Handy Hints and Hacks


tall, thin, irritable
I buy Kohler faucets and toilets exclusively. They are not the cheapest but they have outstanding customer service.

I've called them a couple of times and they keep my info on file. Our water is a bit in the hard side and the lime scale/mineral buildup can be a real pain in the shorts sometimes. They sent me cartridges for my two-handle bathroom faucet a couple of years ago. Free. We have a single handle shower-only unit and that's developed the same issues. Took it all apart and cleaned it to little effect (distinctly un-fun). Called them and they are sending me about $100 worth of parts. Free.

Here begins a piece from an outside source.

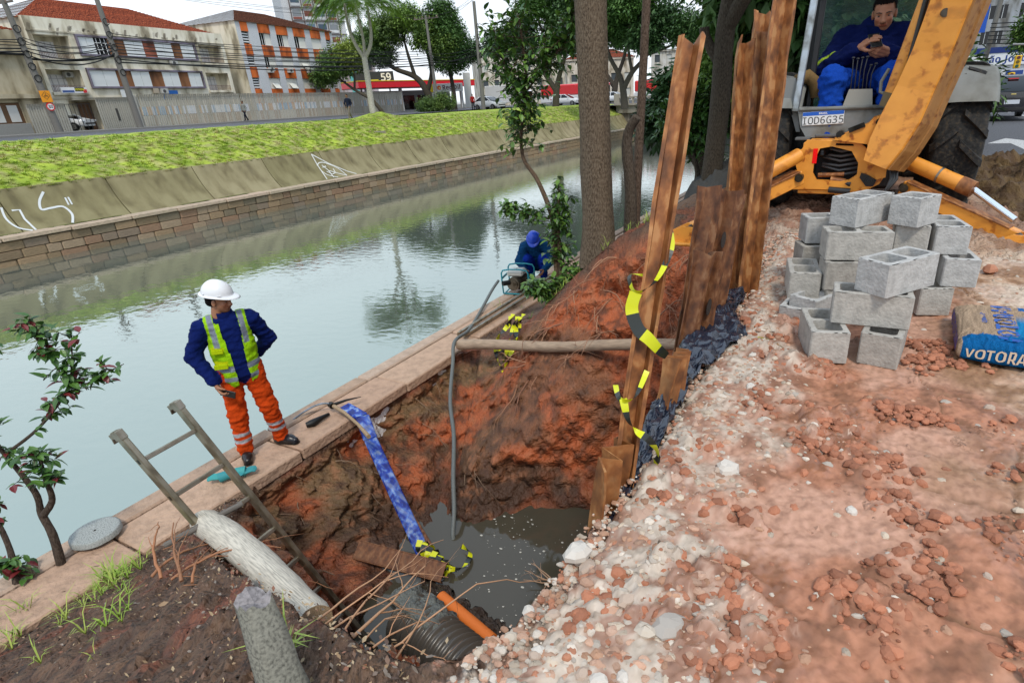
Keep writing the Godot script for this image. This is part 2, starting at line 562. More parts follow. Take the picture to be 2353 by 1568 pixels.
func build_ground():
	var NS := 760
	var NI := 84
	var NO := 92
	var rows := []
	var cols := []
	var seg := []
	# sample the rim evenly, more closely towards the camera
	var us := PackedFloat32Array()
	var acc := PackedFloat32Array()
	var total := 0.0
	var FINE := 2000
	for i in FINE:
		var p := rim_at(float(i) / FINE)
		var q := rim_at(float(i + 1) / FINE)
		acc.append(total)
		var dist := Vector2(p[0], p[1]).length()
		total += Vector2(q[0] - p[0], q[1] - p[1]).length() / clampf(dist, 1.0, 4.5)
	var k := 0
	for s in NS:
		var want := total * s / NS
		while k < FINE - 1 and acc[k + 1] <= want:
			k += 1
		us.append(float(k) / FINE + (want - acc[k]) / maxf(1e-6, (acc[k + 1] if k < FINE - 1 else total) - acc[k]) / FINE)
	var rims := []
	for s in NS:
		rims.append(rim_at(us[s]))
	for r in NI + NO + 1:
		var row := PackedVector3Array()
		var cr := PackedColorArray()
		for s in NS:
			var m: Array = rims[s]
			var rx: float = m[0]
			var rz: float = m[1]
			var ry := gy(rx, rz)
			if rx < -4.6:
				ry = minf(ry, -2.13)
			if r <= NI:
				var t := float(r) / NI
				var h := t
				var kind: float = m[4]
				var v := t
				var far_h := lerpf(0.0, 0.30, t / 0.40) if t < 0.4 else lerpf(0.30, 1.0, (t - 0.4) / 0.6)
				var walk_h := minf(1.0, pow(t * 1.28, 0.9))
				if kind <= 1.0:
					h = lerpf(t, far_h, kind)
				else:
					h = lerpf(far_h, walk_h, kind - 1.0)
				var p := Vector3(lerpf(m[2], rx, h), lerpf(-3.12, ry, v), lerpf(m[3], rz, h))
				var out := Vector3(rx - m[2], 0.0, rz - m[3])
				out = (Vector3(rx, 0, rz) - Vector3(-2.4, 0, -3.3)).normalized()
				var w := ss(0.0, 0.12, t) * (1.0 - 0.75 * ss(0.86, 1.0, t))
				var d := 0.30 * n1.get_noise_3d(p.x * 0.8, p.y * 1.1, p.z * 0.8) + 0.11 * n1.get_noise_3d(p.x * 3.1 + 5, p.y * 3.6, p.z * 3.1) + 0.05 * n1.get_noise_3d(p.x * 10.0, p.y * 10.0, p.z * 10.0)
				d += 0.06 * absf(n2.get_noise_3d(p.x * 2.2, p.y * 5.0, p.z * 2.2))
				p -= (out * 0.8 - Vector3.UP * 0.3) * (d * w)
				if kind < 0.5 and rx > -0.9:
					p.x = minf(p.x, rx - 0.02 + 0.02 * t)
				row.append(p)
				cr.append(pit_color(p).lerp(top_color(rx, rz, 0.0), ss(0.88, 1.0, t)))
			else:
				var t := pow(float(r - NI) / NO, 1.6)
				var dir := Vector2(rx + 2.4, rz + 3.3)
				# where the ray from the middle of the pit leaves the near ground
				var lim := 1e9
				if dir.x > 0: lim = minf(lim, (1.7 + 2.4) / dir.x)
				if dir.x < 0: lim = minf(lim, (-5.2 + 2.4) / dir.x)
				if dir.y > 0: lim = minf(lim, (3.0 + 3.3) / dir.y)
				if dir.y < 0: lim = minf(lim, (-7.5 + 3.3) / dir.y)
				var k2 := lerpf(1.0, maxf(1.0, lim), t)
				var x := -2.4 + dir.x * k2
				var z := -3.3 + dir.y * k2
				var d := Vector2(x - rx, z - rz).length()
				var y := gy(x, z)
				var e := ss(0.0, 0.1, d)
				y += (0.05 * n1.get_noise_2d(x * 1.7, z * 1.7) + 0.035 * n1.get_noise_2d(x * 6.0, z * 6.0) + 0.018 * n1.get_noise_2d(x * 20.0, z * 20.0)) * (0.5 + 0.5 * e)
				if x < -0.8 and z > -1.8:
					y += 0.05 * absf(n1.get_noise_2d(x * 3.0 + 4, z * 3.0)) - 0.01
				if x < -4.82 and z < -1.6:
					y = -2.16
				elif x < -4.82:
					y = minf(y, -2.0)
				row.append(Vector3(x, y, z))
				cr.append(top_color(x, z, d))
		rows.append(row)
		cols.append(cr)
	ring = rows
	var b := B.new()
	b.grid(rows, true, cols)
	tag(put("ground", b, M.pitsoil), "red and brown earth of the near bank round the open pit", "", "", "structure")
	# finer sheet of broken rubble and wet mud beside the pit, towards the camera
	b = B.new()
	rows = []
	cols = []
	var nx := 200
	var nzz := 300
	for i in nzz:
		var row := PackedVector3Array()
		var cr := PackedColorArray()
		var fz := pow(float(i) / (nzz - 1), 1.35)
		for j in nx:
			var x := lerpf(-0.595, 1.45, float(j) / (nx - 1)) + 0.02 * n1.get_noise_2d(i * 0.05, 3.0)
			var z := lerpf(-0.3, -5.0, fz)
			var d := x + 0.62 + maxf(0.0, z + 0.85) * 1.2
			var a := n1.get_noise_2d(x * 1.1 + 3.0, z * 1.1)
			var rub := 1.0 - ss(0.2, 0.6, d + 0.22 * a)
			var clump := ss(0.05, 0.4, n1.get_noise_2d(x * 2.2 + 8, z * 2.2)) * (1.0 - ss(0.6, 1.1, d))
			var y := gy(x, z) + 0.03
			y += (0.014 * n1.get_noise_2d(x * 9.0, z * 9.0) + 0.010 * absf(n2.get_noise_2d(x * 34.0, z * 34.0))) * (0.35 + 0.5 * rub + clump)
			y += clump * 0.03 * (0.5 + n1.get_noise_2d(x * 7.0, z * 7.0)) + rub * 0.035 * ss(0.02, 0.2, d)
			y += 0.010 * n1.get_noise_2d(x * 3.0, z * 3.0) + 0.004 * n1.get_noise_2d(x * 30.0, z * 30.0)
			var c := cell.get_noise_2d(x * 2.1, z * 2.1)
			y -= 0.010 * (1.0 - ss(0.0, 0.05, c + 1.0 if c < 0 else c)) * ss(0.5, 0.9, d)
			var edge := minf(minf(j, nx - 1 - j) / 8.0, minf(i, nzz - 1 - i) / 8.0)
			y -= 0.09 * (1.0 - ss(0.0, 1.0, edge))
			row.append(Vector3(x, y, z))
			var tc := top_color(x, z, maxf(d, 0.0))
			# cracks of the old paving show through on the far right
			tc = tc.lerp(Color(0.19, 0.10, 0.05), (1.0 - ss(0.0, 0.045, absf(cell.get_noise_2d(x * 2.1, z * 2.1) + 1.0))) * ss(0.7, 1.0, d) * 0.7)
			cr.append(tc)
		rows.append(row)
		cols.append(cr)
	rows.reverse()
	cols.reverse()
	for r in rows: r.reverse()
	for r in cols: r.reverse()
	b.grid(rows, false, cols)
	for i in b.n.size():
		if b.n[i].y < 0: b.n[i] = -b.n[i]
	tag(put("muddy_pavement", b, M.mud), "wet muddy pavement strewn with rubble beside the pit", "", "", "structure")
	# the bank further along, under the machine and the trees
	b = B.new()
	rows = []
	cols = []
	for i in 110:
		var z := lerpf(-7.3, -62.0, pow(i / 109.0, 1.5))
		var row := PackedVector3Array()
		var cr := PackedColorArray()
		for j in 60:
			var x := lerpf(-5.0, 1.72, j / 59.0)
			row.append(Vector3(x, (gy(x, z) if x > -4.9 else -2.16) + 0.04 * n1.get_noise_2d(x * 1.7, z * 1.7) + 0.03 * n1.get_noise_2d(x * 6.0, z * 6.0), z))
			cr.append(top_color(x, z, 2.0).lerp(Color(0.10, 0.12, 0.03), ss(9, 16, -z) * ss(-0.2, 0.3, n1.get_noise_2d(x, z))))
		rows.append(row)
		cols.append(cr)
	b.grid(rows, false, cols)
	for i in b.n.size():
		if b.n[i].y < 0: b.n[i] = -b.n[i]
	tag(put("near_bank", b, M.soil), "earth strip of the near bank along the trees", "", "", "structure")

func build_water():
	var b := B.new()
	b.quad(Vector3(-26, -2.9, 30), Vector3(-5.0, -2.9, 30), Vector3(-5.0, -2.9, -130), Vector3(-26, -2.9, -130))
	tag(put("canal_water", b, M.water), "still grey green canal water", "", "", "structure")
	b = B.new()
	b.quad(Vector3(-4.4, -2.98, -1.3), Vector3(-0.7, -2.98, -1.3), Vector3(-0.7, -2.98, -5.4), Vector3(-4.4, -2.98, -5.4))
	tag(put("pit_water", b, M.pitwater), "muddy brown water at the bottom of the pit", "", "", "structure")
	b = B.new()
	b.disc(Transform3D(Basis(Vector3.RIGHT, -PI / 2), Vector3.ZERO), 1.0, 7)
	var xs := []
	var cs := []
	for i in 420:
		var p := Vector3(rng.randf_range(-3.3, -1.2), -2.977, rng.randf_range(-4.3, -2.7))
		if n1.get_noise_2d(p.x * 1.6, p.z * 1.6) < -0.1: continue
		var s := 0.004 + 0.016 * pow(rng.randf(), 4.0)
		xs.append(Transform3D(Basis(Vector3.UP, rng.randf() * TAU).scaled(Vector3(s, 1, s * rng.randf_range(0.3, 1.0))), p))
		cs.append(Color(0.5, 0.48, 0.42))
	tag(many("foam", b.mesh(), M.plain, xs, cs), "specks of foam on the pit water", "foam", "", "stuff")

func build_walkway():
	var root := thing("canal_walkway", "pale stone slab ledge running along the near canal edge", "")
	root.remove_meta("category")
	tag(root, "", "", "", "structure")
	var z := 5.0
	var i := 0
	while z > -58.0:
		var l := rng.randf_range(1.3, 1.9)
		var b := B.new()
		b.col = Color(1, 1, 1).lerp(Color(0.85, 0.78, 0.72), rng.randf())
		b.box(at(Vector3(-5.46, -2.06 + rng.randf_range(-0.004, 0.004), z - l / 2)), Vector3(0.21, 0.15, l - 0.012), 0.018)
		put("slab", b, M.slabstone, root)
		z -= l
	z = 5.0
	while z > -58.0:
		var l := rng.randf_range(1.4, 2.0)
		var b := B.new()
		b.col = Color(0.92, 0.80, 0.72).lerp(Color(1, 0.9, 0.82), rng.randf())
		var w := 0.52
		b.box(at(Vector3(-5.345 + w / 2, -2.068 + rng.randf_range(-0.008, 0.008), z - l / 2), 0, 0, rng.randf_range(-0.012, 0.012)), Vector3(w, 0.13, l - 0.02), 0.014)
		put("slab", b, M.slabstone, root)
		z -= l
		i += 1
	var b := B.new()
	b.box(at(Vector3(-5.2, -2.8, -27)), Vector3(0.6, 1.28, 65))
	b.col = Color(0.25, 0.2, 0.15)
	put("wall_core", b, M.wallstone, root)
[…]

Those cartridges and mixing valves can be damned pricey and they are failing because of time and the water we have. No fault of the manufacturer. They can see that sending parts is an easy way to engender customer loyalty - which they have done with me in spades.

Try calling Ford or Tesla or Nissan up and asking for free parts because something wore out.


tall, thin, irritable
I have a couple of ancient 4' twin tube T12 fluorescent fixtures in my garage. One of them keeps failing and it's the ballast resistor inside. Zero point IMO in 2022 replacing the ballast and a new LED fixture is uncheap, like everything else.

So I tried an LED conversion. One type is a plug and play and you leave the old ballast inside which may or may not interfere with the way the light works, if at all. The other type is the one I got which is a direct wire - meaning I took the light down, opened it up and removed the ballast and the little tombstone tube holders at the end. New ones come in the kit. One end isn't wired and is only there for mechanical support. The other ends just splice into the wires from the cord for line voltage. This took all of five minutes to do that and rehang the light. The LED strips are triangular in shape and marked 'AC input' on one end that you ensure is on the correct end.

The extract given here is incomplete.